One less than sensible suggestion is that postmen should take their vans home with them keeping undelivered items locked inside.  So just how long will it take the criminal fraternity of Herne Bay to realise a Royal Mail van parked at night is likely to contain goodies?
 
It should surprise nobody to learn that this ill thought through  proposal has been offered by the same  management that, having been given 2010 years of notice of Christmas then chose to introduce a major reorganisation and change in procedures at the very busiest time of the year.  These are the people who, with their forebears and under the  leadership of Allan Leighton and Adam Crozier and on Peter (now Lord) Mandelson`s watch transformed a profit-making organisation into a financial albatross.
 
It is now public knowledge that a few weeks ago I met, at the House of Commons, with the new Chief Executive of the Royal Mail, Ms.
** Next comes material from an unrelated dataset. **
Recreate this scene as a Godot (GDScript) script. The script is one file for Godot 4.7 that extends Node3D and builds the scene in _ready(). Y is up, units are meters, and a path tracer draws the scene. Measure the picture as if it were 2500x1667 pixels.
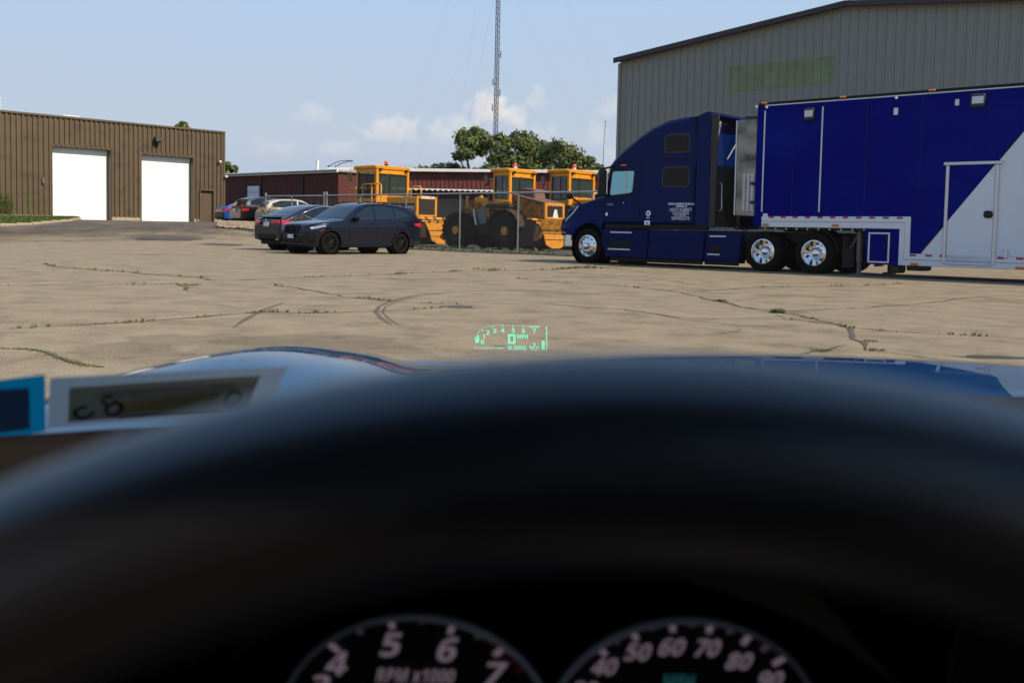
extends Node3D
# Parking lot seen over the dashboard of a parked sports car. y up, metres, camera looks along -Z.

const EYE := Vector3(0, 0.9, 0)
var M := {}
var used := {}
var rng := RandomNumberGenerator.new()
const STICKERS := [Vector2(-0.2740, 0.0901), Vector2(-0.1520, 0.0851), Vector2(-0.1768, 0.0191), Vector2(-0.2921, 0.0250), Vector2(-0.2678, 0.0789), Vector2(-0.1691, 0.0776), Vector2(-0.1867, 0.0292), Vector2(-0.2802, 0.0332), Vector2(-0.3060, 0.0899), Vector2(-0.2749, 0.0947), Vector2(-0.2938, 0.0213), Vector2(-0.3269, 0.0146), Vector2(-0.3079, 0.0832), Vector2(-0.2848, 0.0824), Vector2(-0.2983, 0.0297), Vector2(-0.3235, 0.0270)]

# ---------------------------------------------------------------- geometry helper
class G:
	var st := SurfaceTool.new()
	var n := 0
	var xf := Transform3D.IDENTITY
	func _init() -> void:
		st.begin(Mesh.PRIMITIVE_TRIANGLES)
		flat()
	func flat() -> void:
		st.set_smooth_group(-1)
	func smooth(k := 1) -> void:
		st.set_smooth_group(k)
	func tri(a: Vector3, b: Vector3, c: Vector3) -> void:   # counter-clockwise seen from outside
		st.add_vertex(xf * a); st.add_vertex(xf * c); st.add_vertex(xf * b)
		n += 1
	func quad(a: Vector3, b: Vector3, c: Vector3, d: Vector3) -> void:
		tri(a, b, c); tri(a, c, d)
	func box(c: Vector3, s: Vector3, b := 0.0, ba := Basis.IDENTITY) -> void:
		var h := s * 0.5
		b = minf(b, minf(h.x, minf(h.y, h.z)) * 0.9)
		var keep := xf
		xf = xf * Transform3D(ba, c)
		if b <= 0.0:
			var p := []
			for i in 8:
				p.append(Vector3(h.x if i & 1 else -h.x, h.y if i & 2 else -h.y, h.z if i & 4 else -h.z))
			quad(p[4], p[5], p[7], p[6]); quad(p[1], p[0], p[2], p[3]); quad(p[5], p[1], p[3], p[7])
			quad(p[0], p[4], p[6], p[2]); quad(p[6], p[7], p[3], p[2]); quad(p[0], p[1], p[5], p[4])
		else:
			var i3 := h - Vector3(b, b, b)
			for ax in 3:
				for sg in [-1.0, 1.0]:
					var u := (ax + 1) % 3
					var v := (ax + 2) % 3
					var q := []
					for k in [[-1, -1], [1, -1], [1, 1], [-1, 1]]:
						var w := Vector3.ZERO
						w[ax] = h[ax] * sg; w[u] = i3[u] * k[0]; w[v] = i3[v] * k[1]
						q.append(w)
					if sg > 0: quad(q[0], q[1], q[2], q[3])
					else: quad(q[3], q[2], q[1], q[0])
			for ax in 3:
				var u := (ax + 1) % 3
				var v := (ax + 2) % 3
				for su in [-1.0, 1.0]:
					for sv in [-1.0, 1.0]:
						var a := Vector3.ZERO
						a[ax] = -i3[ax]; a[u] = h[u] * su; a[v] = i3[v] * sv
						var a2 := a; a2[ax] = i3[ax]
						var c2 := Vector3.ZERO
						c2[ax] = -i3[ax]; c2[u] = i3[u] * su; c2[v] = h[v] * sv
						var c3 := c2; c3[ax] = i3[ax]
						if su * sv > 0: quad(a, c2, c3, a2)
						else: quad(a2, c3, c2, a)
			for i in 8:
				var s3 := Vector3(1 if i & 1 else -1, 1 if i & 2 else -1, 1 if i & 4 else -1)
				var a := Vector3(h.x, i3.y, i3.z) * s3
				var c4 := Vector3(i3.x, h.y, i3.z) * s3
				var d := Vector3(i3.x, i3.y, h.z) * s3
				if s3.x * s3.y * s3.z > 0: tri(a, c4, d)
				else: tri(d, c4, a)
		xf = keep
	# outline in x,y (any turn), from z0 up to z1, edges of the z1 and z0 faces chamfered by b
	func slab(poly: PackedVector2Array, z0: float, z1: float, b := 0.0) -> void:
		if Geometry2D.is_polygon_clockwise(poly):
			poly = poly.duplicate(); poly.reverse()
		var k := poly.size()
		var inner := PackedVector2Array()
		for i in k:
			var d0 := (poly[i] - poly[(i + k - 1) % k]).normalized()
			var d1 := (poly[(i + 1) % k] - poly[i]).normalized()
			var n0 := Vector2(-d0.y, d0.x)
			var n1 := Vector2(-d1.y, d1.x)
			var m := (n0 + n1).normalized()
			inner.append(poly[i] + m * b / maxf(0.4, m.dot(n1)))
		var tris := Geometry2D.triangulate_polygon(inner if b > 0 else poly)
		var face := inner if b > 0 else poly
		for t in range(0, tris.size(), 3):
			var q := [face[tris[t]], face[tris[t + 1]], face[tris[t + 2]]]
			if (q[1] - q[0]).cross(q[2] - q[0]) < 0: q.reverse()
			tri(Vector3(q[0].x, q[0].y, z1), Vector3(q[1].x, q[1].y, z1), Vector3(q[2].x, q[2].y, z1))
			tri(Vector3(q[2].x, q[2].y, z0), Vector3(q[1].x, q[1].y, z0), Vector3(q[0].x, q[0].y, z0))
		for i in k:
			var j := (i + 1) % k
			var p := poly[i]; var r := poly[j]
			quad(Vector3(p.x, p.y, z0 + b), Vector3(r.x, r.y, z0 + b), Vector3(r.x, r.y, z1 - b), Vector3(p.x, p.y, z1 - b))
			if b > 0:
				var pi := inner[i]; var ri := inner[j]
				quad(Vector3(p.x, p.y, z1 - b), Vector3(r.x, r.y, z1 - b), Vector3(ri.x, ri.y, z1), Vector3(pi.x, pi.y, z1))
				quad(Vector3(pi.x, pi.y, z0), Vector3(ri.x, ri.y, z0), Vector3(r.x, r.y, z0 + b), Vector3(p.x, p.y, z0 + b))
	func tube(pts: Array, r: float, sides := 6, r1 := -1.0) -> void:
		if r1 < 0: r1 = r
		smooth()
		var rings := []
		var side := Vector3.ZERO
		for i in pts.size():
			var d: Vector3 = (pts[mini(i + 1, pts.size() - 1)] - pts[maxi(i - 1, 0)]).normalized()
			if i == 0: side = d.cross(Vector3.UP if absf(d.y) < 0.9 else Vector3.RIGHT).normalized()
			else: side = (side - d * side.dot(d)).normalized()
			var up := d.cross(side)
			var ring := []
			var rr := lerpf(r, r1, float(i) / maxi(1, pts.size() - 1))
			for j in sides:
				var a := TAU * j / sides
				ring.append(pts[i] + (side * cos(a) + up * sin(a)) * rr)
			rings.append(ring)
		for i in rings.size() - 1:
			for j in sides:
				var j2 := (j + 1) % sides
				quad(rings[i][j], rings[i][j2], rings[i + 1][j2], rings[i + 1][j])
		flat()
		for j in range(1, sides - 1):
			tri(rings[0][0], rings[0][j + 1], rings[0][j])
			var e: Array = rings[-1]
			tri(e[0], e[j], e[j + 1])
	# profile of (radius, along z) from the back to the front, spun about z
	func lathe(pr: Array, segs := 28, sm := true, a0 := 0.0, a1 := TAU) -> void:
		if sm: smooth()
		else: flat()
		for i in pr.size() - 1:
			if sm and pr.size() > 2: smooth(2 + i % 2) if (i > 0 and i < pr.size() - 1 and absf((pr[i] - pr[i - 1]).angle_to(pr[i + 1] - pr[i])) > 0.9) else null
			for j in segs:
				var t0 := a0 + (a1 - a0) * j / segs
				var t1 := a0 + (a1 - a0) * (j + 1) / segs
				var p: Vector2 = pr[i]; var q: Vector2 = pr[i + 1]
				var A := Vector3(p.x * cos(t0), p.x * sin(t0), p.y)
				var B := Vector3(p.x * cos(t1), p.x * sin(t1), p.y)
				var C := Vector3(q.x * cos(t1), q.x * sin(t1), q.y)
				var D := Vector3(q.x * cos(t0), q.x * sin(t0), q.y)
				if p.x > 1e-5: tri(A, B, C) if q.x > 1e-5 else tri(A, B, D)
				if q.x > 1e-5: tri(A, C, D) if p.x > 1e-5 else tri(A, C, D)
		flat()
	func grid(nu: int, nv: int, f: Callable, flip := false) -> void:
		smooth()
		var p := []
		for i in nu + 1:
			var row := []
			for j in nv + 1:
				row.append(f.call(float(i) / nu, float(j) / nv))
			p.append(row)
		for i in nu:
			for j in nv:
				if flip: quad(p[i][j], p[i][j + 1], p[i + 1][j + 1], p[i + 1][j])
				else: quad(p[i][j], p[i + 1][j], p[i + 1][j + 1], p[i][j + 1])
		flat()
	func mesh() -> ArrayMesh:
		st.index()
		st.generate_normals()
		return st.commit()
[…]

Moya Greene, and that she agreed to personally review the plans to shut the Herne Bay and Whitstable sorting offices in the light of my concerns and the local geography. For that I am grateful.   It was, of course, highly unlikely that the decision to transfer sorting to a central, albeit wholly unsuitable, Canterbury location would be reversed for to do so might generate a flood of “me too” requests for similar reviews of similar proposals.
 
What is essential, though, is that if we are to obviate the threatened daily and nightly convoy of postvans shuttling between the coast and the City and if we are to facilitate a continued service to business and homes (Note to Ms. Greene: you are running a public service and you want the taxpayer to bail out your pension funds to the tune of many millions of pounds so it might be a good idea to deliver) then a Royal Mail depot on the coast will have to be maintained.  The location that has the best road access (on the Old Thanet Way) and is the most modern, is Herne Bay.
 
These decisions have been called in and are now to be taken personally by the Chief Executive in what I am told by her team is the only review of its kind that has taken place.  If the wrong decisions are taken, and if as a result we suffer a deterioration of the service or a re-run of the 2010 Christmas chaos then there will be no snow, no junior executives, no extenuating circumstances to blame. It will be Ms Greene`s personal reputation at stake and her head on the block.